> _GIVEN EXERCISE_: Output a verbatim copy of the data, cut off after the line that contains "mesh_obj('distant_tree_line',V,F,[mleafA,mleafB,mtrunk],MI)".

— Start —

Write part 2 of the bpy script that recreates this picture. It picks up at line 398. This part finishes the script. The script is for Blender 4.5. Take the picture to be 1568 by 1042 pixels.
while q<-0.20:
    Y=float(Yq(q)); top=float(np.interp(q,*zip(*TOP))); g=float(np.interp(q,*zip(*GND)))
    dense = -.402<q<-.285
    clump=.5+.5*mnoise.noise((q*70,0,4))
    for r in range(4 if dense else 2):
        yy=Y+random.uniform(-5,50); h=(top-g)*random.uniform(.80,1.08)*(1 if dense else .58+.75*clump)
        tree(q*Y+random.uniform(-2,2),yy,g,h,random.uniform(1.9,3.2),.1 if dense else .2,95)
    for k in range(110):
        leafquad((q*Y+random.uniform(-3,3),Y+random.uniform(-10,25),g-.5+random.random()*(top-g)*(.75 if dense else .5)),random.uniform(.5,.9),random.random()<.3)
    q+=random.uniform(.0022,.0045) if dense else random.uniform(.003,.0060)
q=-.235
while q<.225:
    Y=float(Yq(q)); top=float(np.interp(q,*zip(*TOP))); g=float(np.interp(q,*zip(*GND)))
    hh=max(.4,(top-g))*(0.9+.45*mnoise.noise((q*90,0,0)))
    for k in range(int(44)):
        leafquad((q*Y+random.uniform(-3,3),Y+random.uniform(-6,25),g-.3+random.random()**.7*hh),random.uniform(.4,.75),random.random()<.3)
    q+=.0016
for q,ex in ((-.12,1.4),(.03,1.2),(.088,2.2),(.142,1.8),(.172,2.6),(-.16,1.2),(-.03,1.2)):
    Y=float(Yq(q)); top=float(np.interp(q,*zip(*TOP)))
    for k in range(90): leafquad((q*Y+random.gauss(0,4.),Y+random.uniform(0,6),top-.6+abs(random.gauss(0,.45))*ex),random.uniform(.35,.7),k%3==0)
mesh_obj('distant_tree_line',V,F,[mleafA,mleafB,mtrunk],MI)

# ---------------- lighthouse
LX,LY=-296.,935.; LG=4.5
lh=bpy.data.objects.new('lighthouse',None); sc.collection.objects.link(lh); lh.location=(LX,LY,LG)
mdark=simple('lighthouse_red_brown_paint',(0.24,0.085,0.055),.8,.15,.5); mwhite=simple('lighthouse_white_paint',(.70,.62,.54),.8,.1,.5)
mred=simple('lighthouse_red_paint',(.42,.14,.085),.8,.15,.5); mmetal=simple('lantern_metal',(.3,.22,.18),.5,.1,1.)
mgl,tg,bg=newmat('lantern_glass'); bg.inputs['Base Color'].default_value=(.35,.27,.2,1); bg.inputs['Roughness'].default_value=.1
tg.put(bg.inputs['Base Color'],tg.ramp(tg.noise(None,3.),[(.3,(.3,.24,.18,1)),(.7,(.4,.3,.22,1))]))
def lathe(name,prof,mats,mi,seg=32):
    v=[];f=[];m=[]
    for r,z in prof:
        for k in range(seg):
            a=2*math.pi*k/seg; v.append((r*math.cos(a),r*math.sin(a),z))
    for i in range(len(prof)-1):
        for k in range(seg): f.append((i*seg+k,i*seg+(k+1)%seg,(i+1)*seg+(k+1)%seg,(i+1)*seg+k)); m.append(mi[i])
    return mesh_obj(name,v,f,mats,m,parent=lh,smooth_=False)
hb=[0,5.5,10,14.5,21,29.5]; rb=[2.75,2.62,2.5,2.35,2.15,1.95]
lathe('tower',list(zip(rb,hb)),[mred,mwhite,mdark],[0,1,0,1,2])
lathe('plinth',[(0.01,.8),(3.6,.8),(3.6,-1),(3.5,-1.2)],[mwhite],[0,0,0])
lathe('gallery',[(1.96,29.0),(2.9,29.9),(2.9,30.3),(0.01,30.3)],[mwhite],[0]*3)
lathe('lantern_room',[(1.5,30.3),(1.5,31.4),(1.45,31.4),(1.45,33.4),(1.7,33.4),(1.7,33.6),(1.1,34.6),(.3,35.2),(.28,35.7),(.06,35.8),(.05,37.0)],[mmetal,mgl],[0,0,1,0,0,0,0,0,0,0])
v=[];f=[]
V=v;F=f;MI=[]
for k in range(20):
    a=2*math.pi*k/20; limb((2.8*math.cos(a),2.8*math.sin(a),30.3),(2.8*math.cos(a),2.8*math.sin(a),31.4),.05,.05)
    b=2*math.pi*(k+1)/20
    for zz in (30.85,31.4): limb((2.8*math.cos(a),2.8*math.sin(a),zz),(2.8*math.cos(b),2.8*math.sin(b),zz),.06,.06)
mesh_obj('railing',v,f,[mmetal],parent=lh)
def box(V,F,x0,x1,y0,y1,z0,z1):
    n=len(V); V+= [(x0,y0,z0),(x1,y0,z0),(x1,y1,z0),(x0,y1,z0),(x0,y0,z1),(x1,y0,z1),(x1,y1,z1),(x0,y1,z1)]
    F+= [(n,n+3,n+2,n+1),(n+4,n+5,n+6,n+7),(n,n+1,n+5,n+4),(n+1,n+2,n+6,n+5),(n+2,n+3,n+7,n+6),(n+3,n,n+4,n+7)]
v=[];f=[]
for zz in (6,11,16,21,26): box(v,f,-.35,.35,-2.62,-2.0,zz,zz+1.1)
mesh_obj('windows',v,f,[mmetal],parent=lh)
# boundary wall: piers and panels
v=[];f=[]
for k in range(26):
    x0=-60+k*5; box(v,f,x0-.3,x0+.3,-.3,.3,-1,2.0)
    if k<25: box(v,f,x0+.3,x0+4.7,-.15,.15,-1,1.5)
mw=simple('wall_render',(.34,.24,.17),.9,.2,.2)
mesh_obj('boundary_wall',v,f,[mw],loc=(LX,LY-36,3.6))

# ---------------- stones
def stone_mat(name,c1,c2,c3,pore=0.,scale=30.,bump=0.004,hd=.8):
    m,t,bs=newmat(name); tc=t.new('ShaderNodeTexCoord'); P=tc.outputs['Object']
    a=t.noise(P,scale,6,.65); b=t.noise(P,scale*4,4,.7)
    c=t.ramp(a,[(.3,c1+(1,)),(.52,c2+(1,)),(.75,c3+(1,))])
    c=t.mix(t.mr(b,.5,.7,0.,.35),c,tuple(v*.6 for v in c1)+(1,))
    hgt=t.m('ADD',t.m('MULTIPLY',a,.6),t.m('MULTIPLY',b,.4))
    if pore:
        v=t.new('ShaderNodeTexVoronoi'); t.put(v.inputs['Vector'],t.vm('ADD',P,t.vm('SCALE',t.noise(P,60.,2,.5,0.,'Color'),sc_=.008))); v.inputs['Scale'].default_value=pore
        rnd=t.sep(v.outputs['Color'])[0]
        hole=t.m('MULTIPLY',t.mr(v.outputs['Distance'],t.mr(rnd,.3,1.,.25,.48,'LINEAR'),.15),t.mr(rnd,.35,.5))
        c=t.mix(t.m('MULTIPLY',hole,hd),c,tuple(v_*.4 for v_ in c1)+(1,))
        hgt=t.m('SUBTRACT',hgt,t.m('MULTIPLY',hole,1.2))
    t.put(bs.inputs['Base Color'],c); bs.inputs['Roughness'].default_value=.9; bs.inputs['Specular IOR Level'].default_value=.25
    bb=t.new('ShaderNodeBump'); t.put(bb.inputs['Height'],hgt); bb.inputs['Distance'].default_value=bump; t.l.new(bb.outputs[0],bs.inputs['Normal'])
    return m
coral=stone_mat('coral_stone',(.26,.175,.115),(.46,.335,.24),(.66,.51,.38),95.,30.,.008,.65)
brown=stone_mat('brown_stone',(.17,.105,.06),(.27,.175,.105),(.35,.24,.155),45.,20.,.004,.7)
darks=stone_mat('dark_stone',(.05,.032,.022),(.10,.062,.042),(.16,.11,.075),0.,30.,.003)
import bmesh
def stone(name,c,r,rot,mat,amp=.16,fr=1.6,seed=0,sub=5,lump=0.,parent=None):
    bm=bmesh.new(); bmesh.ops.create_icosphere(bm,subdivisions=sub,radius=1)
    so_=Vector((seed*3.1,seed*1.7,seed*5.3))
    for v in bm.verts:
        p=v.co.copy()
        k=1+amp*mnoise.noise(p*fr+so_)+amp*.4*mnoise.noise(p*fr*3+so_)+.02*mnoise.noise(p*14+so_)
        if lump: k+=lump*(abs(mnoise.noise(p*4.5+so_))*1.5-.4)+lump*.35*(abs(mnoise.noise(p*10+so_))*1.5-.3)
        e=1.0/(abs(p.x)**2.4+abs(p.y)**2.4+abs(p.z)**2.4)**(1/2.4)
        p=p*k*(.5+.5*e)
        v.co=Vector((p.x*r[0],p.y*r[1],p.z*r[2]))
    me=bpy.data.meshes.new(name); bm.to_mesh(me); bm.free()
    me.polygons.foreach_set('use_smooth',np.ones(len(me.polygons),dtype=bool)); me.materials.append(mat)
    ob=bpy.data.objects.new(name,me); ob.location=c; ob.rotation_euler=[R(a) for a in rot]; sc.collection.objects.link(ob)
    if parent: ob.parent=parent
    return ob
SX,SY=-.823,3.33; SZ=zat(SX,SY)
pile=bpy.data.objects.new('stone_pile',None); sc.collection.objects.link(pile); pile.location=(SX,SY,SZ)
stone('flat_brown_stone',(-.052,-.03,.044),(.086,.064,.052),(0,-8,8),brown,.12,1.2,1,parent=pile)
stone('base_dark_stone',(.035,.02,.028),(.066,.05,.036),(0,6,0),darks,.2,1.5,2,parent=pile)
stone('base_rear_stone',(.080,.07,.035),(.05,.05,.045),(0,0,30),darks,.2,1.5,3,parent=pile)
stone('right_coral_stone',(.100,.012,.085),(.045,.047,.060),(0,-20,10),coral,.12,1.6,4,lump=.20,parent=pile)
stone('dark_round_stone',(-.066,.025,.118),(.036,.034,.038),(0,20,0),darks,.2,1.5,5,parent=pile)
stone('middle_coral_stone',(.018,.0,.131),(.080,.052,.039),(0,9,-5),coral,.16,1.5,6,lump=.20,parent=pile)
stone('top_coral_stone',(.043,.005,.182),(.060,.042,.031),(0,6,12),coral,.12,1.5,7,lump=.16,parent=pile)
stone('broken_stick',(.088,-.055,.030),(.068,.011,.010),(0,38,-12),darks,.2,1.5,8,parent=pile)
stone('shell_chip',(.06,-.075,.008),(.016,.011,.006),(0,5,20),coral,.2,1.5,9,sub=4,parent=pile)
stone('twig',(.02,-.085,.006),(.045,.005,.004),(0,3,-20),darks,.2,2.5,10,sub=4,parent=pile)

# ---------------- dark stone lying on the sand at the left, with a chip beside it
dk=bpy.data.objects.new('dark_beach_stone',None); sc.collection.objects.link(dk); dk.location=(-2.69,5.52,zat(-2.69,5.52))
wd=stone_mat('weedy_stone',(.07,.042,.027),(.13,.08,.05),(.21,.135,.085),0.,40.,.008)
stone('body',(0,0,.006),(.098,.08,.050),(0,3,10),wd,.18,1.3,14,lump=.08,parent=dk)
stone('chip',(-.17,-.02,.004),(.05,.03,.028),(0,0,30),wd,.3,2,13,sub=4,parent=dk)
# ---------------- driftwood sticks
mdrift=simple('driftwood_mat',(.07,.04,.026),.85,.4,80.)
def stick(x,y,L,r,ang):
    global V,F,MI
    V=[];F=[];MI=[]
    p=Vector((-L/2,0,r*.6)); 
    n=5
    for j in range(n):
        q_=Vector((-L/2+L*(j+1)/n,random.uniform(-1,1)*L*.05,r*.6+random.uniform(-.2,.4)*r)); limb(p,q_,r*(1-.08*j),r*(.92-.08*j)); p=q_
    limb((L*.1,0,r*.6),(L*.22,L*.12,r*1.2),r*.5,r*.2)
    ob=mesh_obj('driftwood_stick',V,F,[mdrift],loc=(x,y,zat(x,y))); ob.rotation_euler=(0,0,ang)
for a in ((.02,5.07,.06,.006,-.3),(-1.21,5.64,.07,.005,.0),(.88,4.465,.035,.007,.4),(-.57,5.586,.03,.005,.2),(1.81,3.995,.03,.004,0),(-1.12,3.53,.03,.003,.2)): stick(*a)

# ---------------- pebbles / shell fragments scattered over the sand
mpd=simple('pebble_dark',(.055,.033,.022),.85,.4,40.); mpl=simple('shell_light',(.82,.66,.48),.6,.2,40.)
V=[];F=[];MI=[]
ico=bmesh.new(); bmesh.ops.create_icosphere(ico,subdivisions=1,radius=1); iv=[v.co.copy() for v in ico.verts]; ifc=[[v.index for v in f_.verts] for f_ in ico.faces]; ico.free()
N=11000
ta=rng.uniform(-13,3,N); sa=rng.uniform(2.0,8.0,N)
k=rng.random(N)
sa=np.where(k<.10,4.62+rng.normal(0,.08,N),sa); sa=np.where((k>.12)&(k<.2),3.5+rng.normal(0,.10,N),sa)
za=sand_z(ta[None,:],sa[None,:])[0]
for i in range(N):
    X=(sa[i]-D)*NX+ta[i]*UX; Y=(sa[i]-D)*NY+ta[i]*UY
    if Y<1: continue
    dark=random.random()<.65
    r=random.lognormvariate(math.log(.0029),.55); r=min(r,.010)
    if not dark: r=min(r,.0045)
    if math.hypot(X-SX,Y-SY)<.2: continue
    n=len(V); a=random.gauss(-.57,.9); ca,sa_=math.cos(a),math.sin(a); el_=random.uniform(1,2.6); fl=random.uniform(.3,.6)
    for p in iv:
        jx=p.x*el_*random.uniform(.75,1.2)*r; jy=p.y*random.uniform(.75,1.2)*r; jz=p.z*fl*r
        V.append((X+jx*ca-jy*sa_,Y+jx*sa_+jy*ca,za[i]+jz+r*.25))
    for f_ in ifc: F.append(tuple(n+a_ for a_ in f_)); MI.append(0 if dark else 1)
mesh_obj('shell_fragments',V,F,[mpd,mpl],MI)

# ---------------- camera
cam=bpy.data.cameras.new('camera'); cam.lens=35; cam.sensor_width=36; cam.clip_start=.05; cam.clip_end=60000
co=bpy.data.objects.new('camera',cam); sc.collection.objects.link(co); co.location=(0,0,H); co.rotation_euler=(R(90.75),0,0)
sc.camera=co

— End —

> _EXERCISE ANSWER_:
Write part 2 of the bpy script that recreates this picture. It picks up at line 398. This part finishes the script. The script is for Blender 4.5. Take the picture to be 1568 by 1042 pixels.
while q<-0.20:
    Y=float(Yq(q)); top=float(np.interp(q,*zip(*TOP))); g=float(np.interp(q,*zip(*GND)))
    dense = -.402<q<-.285
    clump=.5+.5*mnoise.noise((q*70,0,4))
    for r in range(4 if dense else 2):
        yy=Y+random.uniform(-5,50); h=(top-g)*random.uniform(.80,1.08)*(1 if dense else .58+.75*clump)
        tree(q*Y+random.uniform(-2,2),yy,g,h,random.uniform(1.9,3.2),.1 if dense else .2,95)
    for k in range(110):
        leafquad((q*Y+random.uniform(-3,3),Y+random.uniform(-10,25),g-.5+random.random()*(top-g)*(.75 if dense else .5)),random.uniform(.5,.9),random.random()<.3)
    q+=random.uniform(.0022,.0045) if dense else random.uniform(.003,.0060)
q=-.235
while q<.225:
    Y=float(Yq(q)); top=float(np.interp(q,*zip(*TOP))); g=float(np.interp(q,*zip(*GND)))
    hh=max(.4,(top-g))*(0.9+.45*mnoise.noise((q*90,0,0)))
    for k in range(int(44)):
        leafquad((q*Y+random.uniform(-3,3),Y+random.uniform(-6,25),g-.3+random.random()**.7*hh),random.uniform(.4,.75),random.random()<.3)
    q+=.0016
for q,ex in ((-.12,1.4),(.03,1.2),(.088,2.2),(.142,1.8),(.172,2.6),(-.16,1.2),(-.03,1.2)):
    Y=float(Yq(q)); top=float(np.interp(q,*zip(*TOP)))
    for k in range(90): leafquad((q*Y+random.gauss(0,4.),Y+random.uniform(0,6),top-.6+abs(random.gauss(0,.45))*ex),random.uniform(.35,.7),k%3==0)
mesh_obj('distant_tree_line',V,F,[mleafA,mleafB,mtrunk],MI)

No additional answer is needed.